İsviçre’yi 40 dakika boyunca zorlayan detaylar
İsviçre, pre-eleme döneminde özellikle iç sahada ritmini bulduğunda tehlikeli olabilen bir ekip olduğunu göstermişti. Türkiye bu potansiyeli hiç ortaya çıkarmadı; bunun da birkaç temel nedeni vardı:
Topa baskı ve ilk pasın bozulması
İsviçre setlerini genelde kanattaki ilk pas üzerinden organize etmeye çalıştı. Guardlara uygulanan baskı, o ilk pası sürekli bir-iki metre geriye itti. Bu da hücum aksiyonlarının çizilen yerden daha uzakta başlamasına yol açtı.
Pota altında fizik üstünlüğü
Savunma ribaundlarında neredeyse her pozisyonda iki Türk oyuncunun topun çevresinde olması, İsviçre’nin ikinci şans sayısı üretmesini engelledi. Bosna maçında 39–25’lik ribaunt üstünlüğü yakalayan Türkiye’nin bu alandaki standardını koruduğunu gördük.
Faul dengesi & rotasyon
Maçı kontrol eden taraf Türkiye olduğu için faul problemine girmeden geniş rotasyon kullanma şansı da buldu. Bu da özellikle üçüncü ve dördüncü çeyrekte savunma enerjisinin hiç düşmemesini sağladı.
Grup C denklemi: Fribourg adımı, Belgrad ve İstanbul’a bakış
İlk maçlar sonunda FIBA resmi tablolarında Türkiye ve Sırbistan 1–0, İsviçre ve Bosna 0–1 ile görünüyordu.

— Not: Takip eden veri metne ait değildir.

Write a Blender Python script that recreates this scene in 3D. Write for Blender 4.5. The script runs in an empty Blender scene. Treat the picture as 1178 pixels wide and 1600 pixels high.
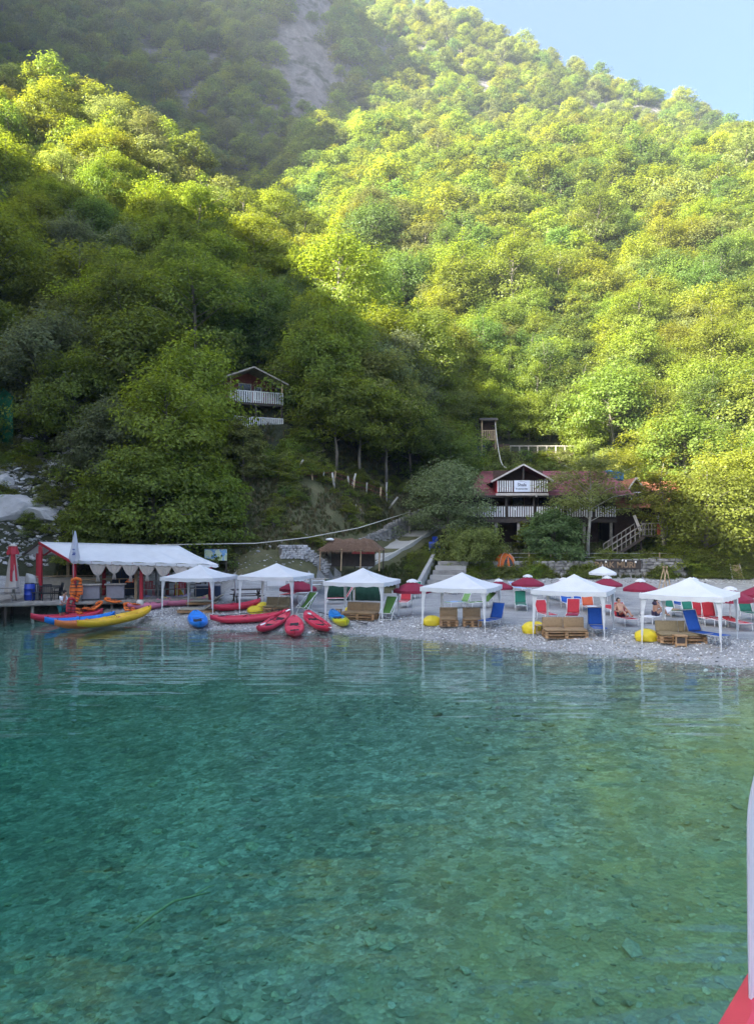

Fribourg’daki galibiyetle 12 Dev Adam pencereyi 2–0’la kapatırken, İsviçre 0–2’ye geriledi ve Bosna–Sırbistan hattında oynanacak maçlar grubun alt sırasını şekillendirecek.
Grup C’nin kritik noktası şu:
Türkiye, deplasmanda İsviçre’yi,
İçeride Bosna Hersek’i net skorlarla geçerek,
Sırbistan’la oynayacağı çift maçlı seriye (önce Belgrad, sonra Türkiye’de) hata lüksü yüksek bir pozisyonda girecek.
Savunma kimliği güçlü, farklı maç senaryolarına uyum sağlayabilen ve grup liderliği hedefini gizlemeyen bir 12 Dev Adam.